Why do I consider it my "
Old Stomping Grounds" shelf?
This is why...
I was born and raised in Palmerton, Pennsylvania, just north of Allentown (home of Mack and Bonney - and also Horlacher Brewery - now gone, and A-Treat soda), Bethlehem (home of Bethlehem Spark Plug), and Nazareth (home of the raceway made famous by Mario Andretti, and the best and still hand-made guitars on the planet). There were probably fifty machine shops on that map at one time, and that's no exaggeration.
Palmerton sits at the foot of the Blue Mountain, with the Appalachian trail on top, near the Lehigh Gap, where the Lehigh river runs through it. The Lehigh was a decent whitewater river, with a few Class III, some Class II, and mainly Class I rapids. It also supplied some power to the west plant of the New Jersey Zinc Company, the Gulf & Western Company my grandfather worked for his whole life, at first on the track gang for the railroad that ran between plants, and for many years as the foreman. On the Long C thread I recently told a story of the model RR they gave him for his retirement. That pen and ink drawing of a PENNSY K-4 engine you may have noticed earlier in the thread was also presented to him the same day they erected the model RR set up in his attic.

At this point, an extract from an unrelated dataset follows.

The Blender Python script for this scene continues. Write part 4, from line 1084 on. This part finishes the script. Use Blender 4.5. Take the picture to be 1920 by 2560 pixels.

And I have his 30 year pin.
He came to the US in 1914, at the age of 15, not speaking A SINGLE WORD of English. He said the signs on the busses outside of Ellis Island said, "HARD WORK, GOOD PAY" in seven different languages. He got on one and it took him to Palmerton. His future wife, my grandmother, was a maid at the boarding house he lived in. I don't mean to suggest this is special. I know well and good there are hundreds of thousands of stories just like it. Just saying, no matter how old I get, no matter how far I travel, that place and these people will always be a part of me.